You may need to scrape the site to find the login page. Look for links with phrases like "log in", "login", "sign in", "signin", or scrape the whole site (needless to say, be careful here).

Konrad Garus
Thanks fro ur answer Konrad. Looking for keywords is what I have been doing, but I wanted a better solution, such as the HTTP response mentioned by tux21b... but what do you mean with "scrape the whole website"?
Samantha
+1  A: 

I would use httrack with several limits and then search the downloaded files for password fields.

Typically, a login form could be found within two links of the home page. Almost all ecommerce sites, web apps, etc. have login forms that are accessed just by clicking on one link on the home page, but another layer or even two of depth would almost guarantee that you didn't miss any.

I would also limit the speed that httrack downloads, tell it not to download any non-HTML files, and prevent it from downloading external links. I'd also limit the number of simultaneous connections to the site to 2 or even 1. This should work for just about all of the sites you are looking at, and it should be keep you off the hosts.deny list.

827
+1  A: 

You could just use wget and do something like:

wget -A html,php,jsp,htm -S -r http://www.yoursite.com > output_yoursite.txt

This will cause wget to download the entire site recursively, but only download endings listed with the -A option, in this case try to avoid heavy files.

The header will be directed to file output_yoursite.txt which you then can parse for the header value 401, which means that the part of the site requires authentication, and parse the files accordingly to Konrad's recommendation also.

Anders
+1  A: 

Looking for 401 codes won't reliably catch them as sites might not produce links to anything you don't have privileges for. That is, until you are logged in, it won't show you anything you need to log in for. OTOH some sites (ones with all static content for example) manage to pop a login dialog box for some pages so looking for password input tags would also miss stuff.

My advice: find a spider program that you can get source for, add in whatever tests (plural) you plan on using and make it stop of the first positive result. Look for a spider that can be throttled way back, can ignore non HTML files (maybe by making HEAD requests and looking at the mime type) and can work with more than one site independently and simultaneously.

BCS
+1  A: 

You might try using cURL and just attempting to connect to each site in turn (possibly put them in a text file and read each line, try to connect, repeat).

You can set up one of the callbacks to check the HTTP response code and do whatever you need from there.

peachykeen
+1  A: 

Looking for password fields will get you so far, but won't help with sites that use HTTP authentication. Looking for 401s will help with HTTP authentication, but won't get you sites that don't use it, or ones that don't return 401. Looking for links like "log in" or "username" fields will get you some more.

I don't think that you'll be able to do this entirely automatically and be sure that you're actually detecting all the password-protected areas.

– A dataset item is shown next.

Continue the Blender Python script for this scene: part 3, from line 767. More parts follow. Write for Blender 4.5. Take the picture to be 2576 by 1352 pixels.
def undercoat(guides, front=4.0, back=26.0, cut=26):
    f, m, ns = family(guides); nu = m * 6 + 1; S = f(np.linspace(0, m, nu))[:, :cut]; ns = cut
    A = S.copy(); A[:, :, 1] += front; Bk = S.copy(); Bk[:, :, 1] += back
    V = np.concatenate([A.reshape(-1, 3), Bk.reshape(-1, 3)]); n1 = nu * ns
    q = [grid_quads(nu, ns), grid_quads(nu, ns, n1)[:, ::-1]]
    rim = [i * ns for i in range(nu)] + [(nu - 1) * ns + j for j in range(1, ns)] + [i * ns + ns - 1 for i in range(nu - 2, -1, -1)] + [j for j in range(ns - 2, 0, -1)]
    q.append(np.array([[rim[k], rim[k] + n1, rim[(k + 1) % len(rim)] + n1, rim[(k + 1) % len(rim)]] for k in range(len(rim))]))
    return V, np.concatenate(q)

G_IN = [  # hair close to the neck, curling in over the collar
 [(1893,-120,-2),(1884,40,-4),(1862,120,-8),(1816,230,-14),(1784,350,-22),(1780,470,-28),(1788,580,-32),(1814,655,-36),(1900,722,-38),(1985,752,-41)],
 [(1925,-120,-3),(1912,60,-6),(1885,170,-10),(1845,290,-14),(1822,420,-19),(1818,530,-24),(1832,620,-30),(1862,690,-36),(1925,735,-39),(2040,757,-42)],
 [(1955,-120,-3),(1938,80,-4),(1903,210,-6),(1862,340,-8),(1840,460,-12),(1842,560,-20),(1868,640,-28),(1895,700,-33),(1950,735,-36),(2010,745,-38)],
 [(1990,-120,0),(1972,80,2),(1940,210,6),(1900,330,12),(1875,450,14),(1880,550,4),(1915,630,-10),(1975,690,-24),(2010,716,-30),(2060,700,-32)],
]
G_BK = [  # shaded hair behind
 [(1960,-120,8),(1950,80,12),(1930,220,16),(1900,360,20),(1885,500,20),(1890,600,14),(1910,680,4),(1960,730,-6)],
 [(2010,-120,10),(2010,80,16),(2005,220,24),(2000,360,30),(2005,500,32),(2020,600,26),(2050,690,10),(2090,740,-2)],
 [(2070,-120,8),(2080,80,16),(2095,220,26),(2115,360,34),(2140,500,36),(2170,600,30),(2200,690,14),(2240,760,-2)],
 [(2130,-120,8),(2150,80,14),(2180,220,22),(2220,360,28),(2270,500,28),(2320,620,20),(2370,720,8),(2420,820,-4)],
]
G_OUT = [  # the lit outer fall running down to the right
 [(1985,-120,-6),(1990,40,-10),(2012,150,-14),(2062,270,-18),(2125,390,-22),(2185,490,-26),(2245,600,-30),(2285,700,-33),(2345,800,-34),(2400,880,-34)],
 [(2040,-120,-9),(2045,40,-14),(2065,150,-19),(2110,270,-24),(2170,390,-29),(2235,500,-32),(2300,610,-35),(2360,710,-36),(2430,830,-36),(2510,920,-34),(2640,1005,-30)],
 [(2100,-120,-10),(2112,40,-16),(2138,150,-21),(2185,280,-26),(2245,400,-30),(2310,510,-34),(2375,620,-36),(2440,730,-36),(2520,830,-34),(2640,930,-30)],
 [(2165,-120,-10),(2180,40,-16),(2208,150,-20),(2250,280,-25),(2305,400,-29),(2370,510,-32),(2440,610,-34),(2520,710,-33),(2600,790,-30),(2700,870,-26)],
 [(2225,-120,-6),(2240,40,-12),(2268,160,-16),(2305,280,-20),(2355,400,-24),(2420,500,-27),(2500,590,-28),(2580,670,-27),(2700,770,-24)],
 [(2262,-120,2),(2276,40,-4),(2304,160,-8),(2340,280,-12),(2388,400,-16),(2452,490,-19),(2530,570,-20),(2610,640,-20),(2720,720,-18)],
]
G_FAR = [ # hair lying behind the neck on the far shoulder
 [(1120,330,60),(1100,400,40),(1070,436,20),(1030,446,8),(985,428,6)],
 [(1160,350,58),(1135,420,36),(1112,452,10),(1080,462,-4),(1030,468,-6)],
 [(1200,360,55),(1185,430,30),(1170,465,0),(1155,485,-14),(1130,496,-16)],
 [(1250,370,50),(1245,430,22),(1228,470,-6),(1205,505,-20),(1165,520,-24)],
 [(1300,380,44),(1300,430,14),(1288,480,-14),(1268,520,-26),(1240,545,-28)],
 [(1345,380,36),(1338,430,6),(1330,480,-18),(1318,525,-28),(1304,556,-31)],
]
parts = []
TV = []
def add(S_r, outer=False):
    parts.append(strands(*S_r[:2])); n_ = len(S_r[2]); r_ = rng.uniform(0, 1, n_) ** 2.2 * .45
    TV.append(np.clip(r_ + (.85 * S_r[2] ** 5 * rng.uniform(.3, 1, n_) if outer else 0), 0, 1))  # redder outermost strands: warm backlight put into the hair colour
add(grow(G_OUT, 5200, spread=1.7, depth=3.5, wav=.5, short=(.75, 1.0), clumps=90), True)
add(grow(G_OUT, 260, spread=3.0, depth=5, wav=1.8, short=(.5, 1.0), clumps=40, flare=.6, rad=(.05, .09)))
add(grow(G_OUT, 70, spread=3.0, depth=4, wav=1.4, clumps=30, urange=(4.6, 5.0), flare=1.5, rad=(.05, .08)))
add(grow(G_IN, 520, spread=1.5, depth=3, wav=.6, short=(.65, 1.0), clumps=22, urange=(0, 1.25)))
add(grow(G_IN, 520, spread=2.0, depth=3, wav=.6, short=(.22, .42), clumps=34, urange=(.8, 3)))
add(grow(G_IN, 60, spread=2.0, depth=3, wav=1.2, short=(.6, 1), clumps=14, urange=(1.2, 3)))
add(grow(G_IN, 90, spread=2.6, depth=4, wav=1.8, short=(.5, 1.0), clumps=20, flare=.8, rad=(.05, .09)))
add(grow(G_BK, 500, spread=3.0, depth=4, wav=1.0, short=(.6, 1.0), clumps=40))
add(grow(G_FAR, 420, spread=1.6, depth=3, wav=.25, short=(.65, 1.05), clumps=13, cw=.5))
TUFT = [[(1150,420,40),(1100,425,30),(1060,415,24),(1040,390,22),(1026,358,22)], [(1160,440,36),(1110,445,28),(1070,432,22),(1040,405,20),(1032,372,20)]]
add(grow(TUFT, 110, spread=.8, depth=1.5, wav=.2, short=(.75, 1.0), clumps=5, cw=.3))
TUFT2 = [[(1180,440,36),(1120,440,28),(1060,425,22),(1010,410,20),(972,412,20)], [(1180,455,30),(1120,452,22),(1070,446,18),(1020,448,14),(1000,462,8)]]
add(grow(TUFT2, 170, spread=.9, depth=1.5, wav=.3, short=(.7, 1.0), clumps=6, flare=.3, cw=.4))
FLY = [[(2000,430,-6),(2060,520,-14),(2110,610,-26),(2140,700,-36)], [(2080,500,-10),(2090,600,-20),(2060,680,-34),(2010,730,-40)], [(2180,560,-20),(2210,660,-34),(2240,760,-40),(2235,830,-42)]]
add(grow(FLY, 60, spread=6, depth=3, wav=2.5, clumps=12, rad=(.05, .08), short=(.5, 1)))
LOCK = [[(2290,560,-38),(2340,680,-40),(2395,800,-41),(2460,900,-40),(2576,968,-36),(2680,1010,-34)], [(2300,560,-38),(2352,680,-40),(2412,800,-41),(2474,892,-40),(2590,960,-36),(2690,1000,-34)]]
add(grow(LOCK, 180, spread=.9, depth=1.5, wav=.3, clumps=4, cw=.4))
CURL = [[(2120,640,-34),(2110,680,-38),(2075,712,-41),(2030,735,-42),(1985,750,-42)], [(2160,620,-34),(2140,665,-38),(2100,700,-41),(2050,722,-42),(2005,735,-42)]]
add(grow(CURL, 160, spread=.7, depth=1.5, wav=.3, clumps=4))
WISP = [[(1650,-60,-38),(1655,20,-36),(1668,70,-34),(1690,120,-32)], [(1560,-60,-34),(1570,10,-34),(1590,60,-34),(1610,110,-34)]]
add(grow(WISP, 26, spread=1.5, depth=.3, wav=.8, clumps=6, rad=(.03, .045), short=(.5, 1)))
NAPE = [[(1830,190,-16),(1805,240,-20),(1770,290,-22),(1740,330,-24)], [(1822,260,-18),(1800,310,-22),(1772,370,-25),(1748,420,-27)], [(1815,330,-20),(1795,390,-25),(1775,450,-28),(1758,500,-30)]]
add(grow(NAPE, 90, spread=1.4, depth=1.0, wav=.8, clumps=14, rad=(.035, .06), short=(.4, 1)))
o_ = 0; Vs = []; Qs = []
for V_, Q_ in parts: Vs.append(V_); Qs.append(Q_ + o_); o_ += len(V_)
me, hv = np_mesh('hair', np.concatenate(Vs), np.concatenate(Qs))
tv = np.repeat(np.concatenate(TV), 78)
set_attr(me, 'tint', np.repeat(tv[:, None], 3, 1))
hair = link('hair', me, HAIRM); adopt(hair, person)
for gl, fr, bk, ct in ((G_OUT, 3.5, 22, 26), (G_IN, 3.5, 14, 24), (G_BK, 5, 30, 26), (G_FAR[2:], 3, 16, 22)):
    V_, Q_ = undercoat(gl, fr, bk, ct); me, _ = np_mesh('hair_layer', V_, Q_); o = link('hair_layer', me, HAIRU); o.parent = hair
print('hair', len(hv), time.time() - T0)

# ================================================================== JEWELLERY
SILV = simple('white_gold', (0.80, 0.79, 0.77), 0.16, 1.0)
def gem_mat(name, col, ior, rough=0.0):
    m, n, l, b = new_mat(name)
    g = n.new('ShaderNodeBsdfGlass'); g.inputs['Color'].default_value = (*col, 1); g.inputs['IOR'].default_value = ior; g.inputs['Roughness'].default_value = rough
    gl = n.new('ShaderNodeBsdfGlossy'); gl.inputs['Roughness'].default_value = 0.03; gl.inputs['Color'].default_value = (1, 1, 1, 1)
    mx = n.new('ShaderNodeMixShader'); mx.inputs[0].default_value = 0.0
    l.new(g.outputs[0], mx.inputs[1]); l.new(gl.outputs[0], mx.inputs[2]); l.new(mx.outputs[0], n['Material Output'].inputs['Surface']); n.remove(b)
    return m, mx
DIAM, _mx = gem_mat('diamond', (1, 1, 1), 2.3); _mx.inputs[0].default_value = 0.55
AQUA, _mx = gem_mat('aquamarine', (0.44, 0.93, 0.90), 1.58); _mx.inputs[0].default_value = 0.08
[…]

You'll probably want to take a library that is good at web automation, and write a little program yourself that reads the list of target sites from a file, checks each one, and writes to one file of "these are definitely passworded" and "these are not", and then you might want to go manually check the ones that are not, and make modifications to your program to accomodate. Using httrack is great for grabbing data, but it's not going to help with detection -- if you write your own "check for password protected area" program with a general purpose HLL, you can do more checks, and you can avoid generating more requests per site than would be necessary to determine that a password-protected area exists.

You may need to ignore robots.txt

I recommend using the python port of perls mechanize, or whatever nice web automation library your preferred language has. Almost all modern languages will have a nice library for opening and searching through web pages, and looking at HTTP headers.

If you are not capable of writing this yourself, you're going to have a rather difficult time using httrack or wget or similar and then searching through responses.